One night, tired and just wanting to go to bed, but aware that I had committed to this, I abandoned my self-imposed rules and quickly scribbled down normal $hi%. It was like a few of my high schools days. Scribbling something down the morning an assignment was due, just to avoid turning in a blank sheet of paper.

  • I am grateful for my conversation with the older gentleman at Trader Joe’s, or
  • I am grateful for our clean house (after I cleaned it), or
  • I am grateful for walking with a friend, or
  • I am grateful for spending time with my youngest son today.

I looked at my hastily written page. The items that had previously been grand morphed to the mundane. I was left with the actions that make up my daily life. Re-reading what I wrote, I started to see the beauty in my daily activities.

The exercise that started as an activity I performed before bed, seeped into my days. It drove a perspective shift. Throughout the day, I started noting things for which I am grateful. It also helped me change the narrative in my head. It went from: (a) my entire weekend is dominated by kids’ activities to (b) I am grateful that I get to take my children to birthday parties and talk to other moms – I always learn something.

Besides changing my narrative, performing a random act of kindness every day requires awareness of the folks around me. It’s one thing to think of myself as a nice person. It’s another thing to actually make sure I’m being nice to others every day, which apparently is another factor that drives happiness. The thought that I had to face myself and my notebook that night kept me accountable and aware of my actual, not perceived, niceness.

There’s also something to ending the day by reflecting on all the good things that happened. There are still days where I have the big moment gratitudes: like a morning run where the beauty of the sky with the clouds and the sun peeking through are just the only thing that matters at that moment.


Not National Geographic-ready, but worthy of admiring while stretching after a run.

There are days where I am grateful that I got to take a hot shower (in clean water). There are days I get lost and forget about all the things for which I am thankful. I am grateful I now have an exercise that brings me back home on those days.
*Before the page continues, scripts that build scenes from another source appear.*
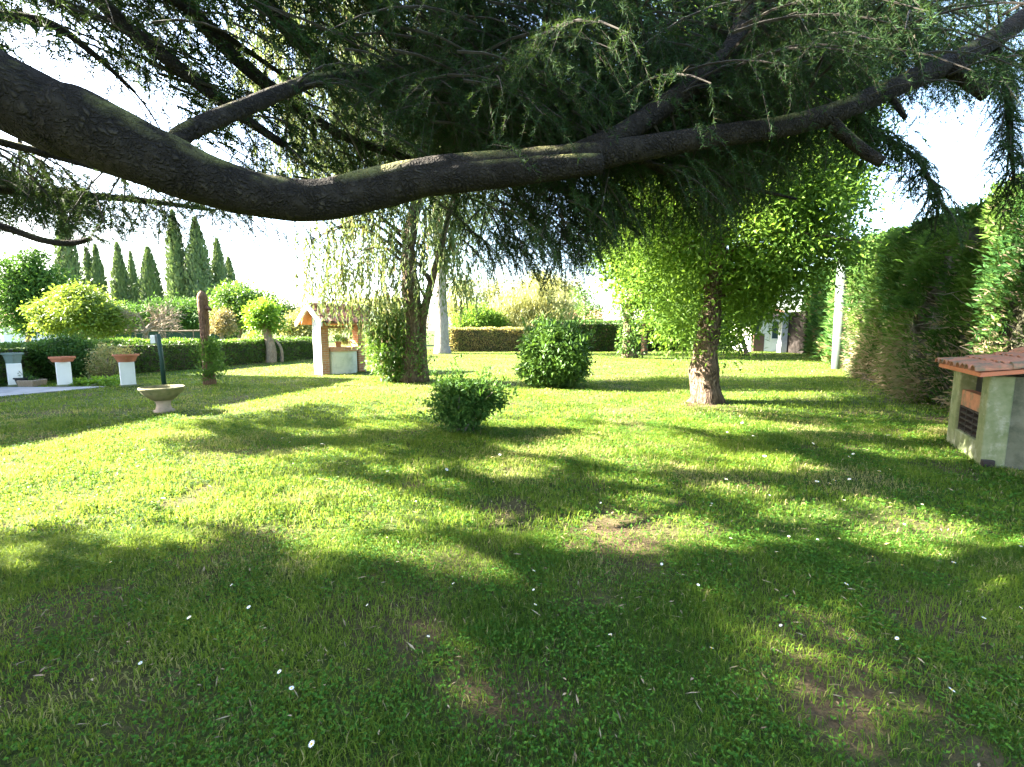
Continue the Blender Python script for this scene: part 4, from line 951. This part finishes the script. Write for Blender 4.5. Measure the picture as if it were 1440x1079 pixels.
# cypresses
def cypress(px, ytop, hw, Yb, label, seed):
    g = np.array([(px - 720) / F * Yb, Yb, 0.0]); H = At(px, ytop, Yb)[2]; rad = hw * Yb / F; r = np.random.default_rng(seed)
    root = empty('cypress_tree', g, label, 'cypress', 'cypresses beyond the left hedge')
    mb = MB(); tube(mb, [g, g + UP * H * .97], [rad * .3, rad * .02], 7); mb.build('trunk', M['euc_bark'], root, g)
    n = int(2600 * max(.5, rad)); u = r.random(n) ** .8; a = r.random(n) * 2 * PI
    pr = np.interp(u, [0, .08, .35, .7, .92, 1], [.55, .85, 1, .68, .24, .0]) * rad * (1 + .22 * n3(np.stack([np.cos(a) * 1.5, np.sin(a) * 1.5, u * H * .55], -1), 1, seed)) * (.72 + .33 * r.random(n))
    P = np.stack([np.cos(a) * pr, np.sin(a) * pr, u * H], -1); D = np.stack([np.cos(a) * .35, np.sin(a) * .35, np.ones(n)], -1) + r.normal(size=(n, 3)) * .22
    mb = MB(); uu = np.linspace(0, .96, 14); tube(mb, g + UP * (H * uu)[:, None], np.interp(uu, [0, .08, .35, .7, .92, 1], [.55, .85, 1, .68, .24, .0]) * rad * .72, 9, .15, v=.15)
    cl = .5 + .5 * n3(np.stack([np.cos(a) * 2, np.sin(a) * 2, u * H * .8], -1), 1, seed + 1)
    leaves(mb, P + g, D, np.stack([np.cos(a), np.sin(a), .2 + 0 * a], -1) + r.normal(size=(n, 3)) * .3, (.55 + .5 * r.random(n)) * (1.05 - .5 * u), (.20 + .2 * r.random(n)) * (1.1 - .7 * u), .1, 0, np.clip(cl * .7 + .4 * r.random(n) - .05, 0, 1))
    mb.build('crown', M['far_cypress'], root, g)
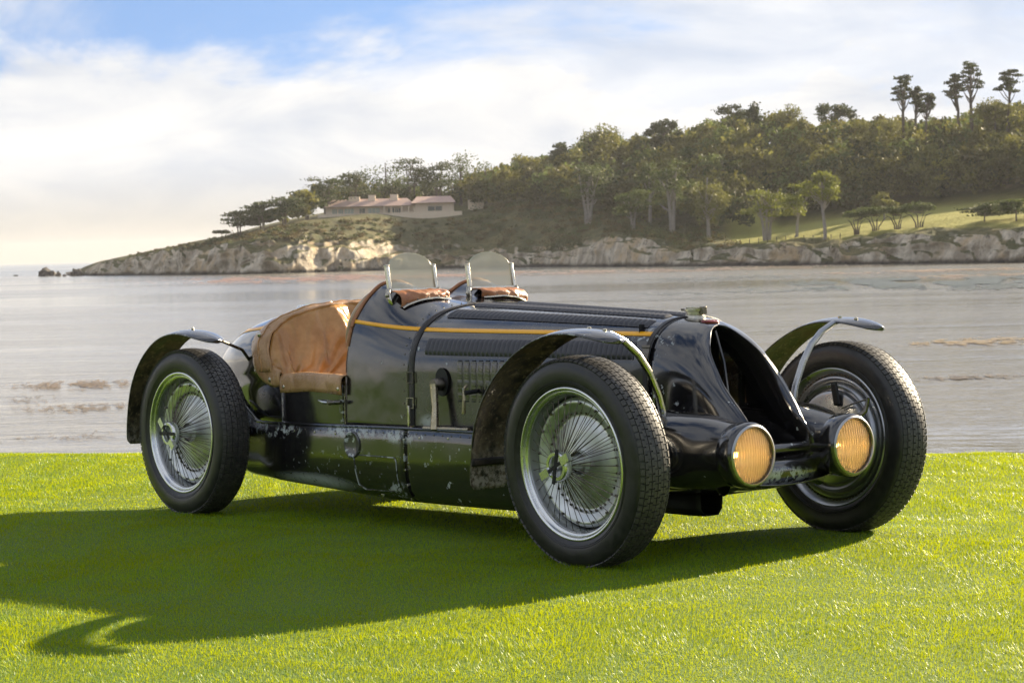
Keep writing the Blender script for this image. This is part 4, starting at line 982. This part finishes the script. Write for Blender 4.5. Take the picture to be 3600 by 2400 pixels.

If you’re new (or been hanging around), I ask for two easy things: 1) Enjoy! and 2) If you do, enter your email and get these posts delivered straight to your inbox! Also let me know what you’re liking! Feedback helps me make sure I’m going down the right rabbit trail (such a cheese pun, I know. But I couldn’t resist!) Happy Friday 🙂

17 thoughts on “What She Said About Happiness, and By She, I Mean Hoda: The Power of a Gratitude Journal

  1. Liz says:

    I have been focusing on seeing the positive side of things too lately. It’s not always easy, but you are such a happier person if you can. My friend Amy calls it “watering your own grass” as opposed to admiring someone else’s on the other side of the fence! Ha. I like the writing it down part though, good suggestion! I’m going to give it a try. Thanks Libby! Xo


    • Libby Vish Carl says:

      I like what your friend Amy says! I’s almost an extension of “the grass is always greener.” Add her wisdom and it becomes: “the grass is always greener on the other side if you don’t water your own.” And you have a lot to be happy about smart, pretty newlywed!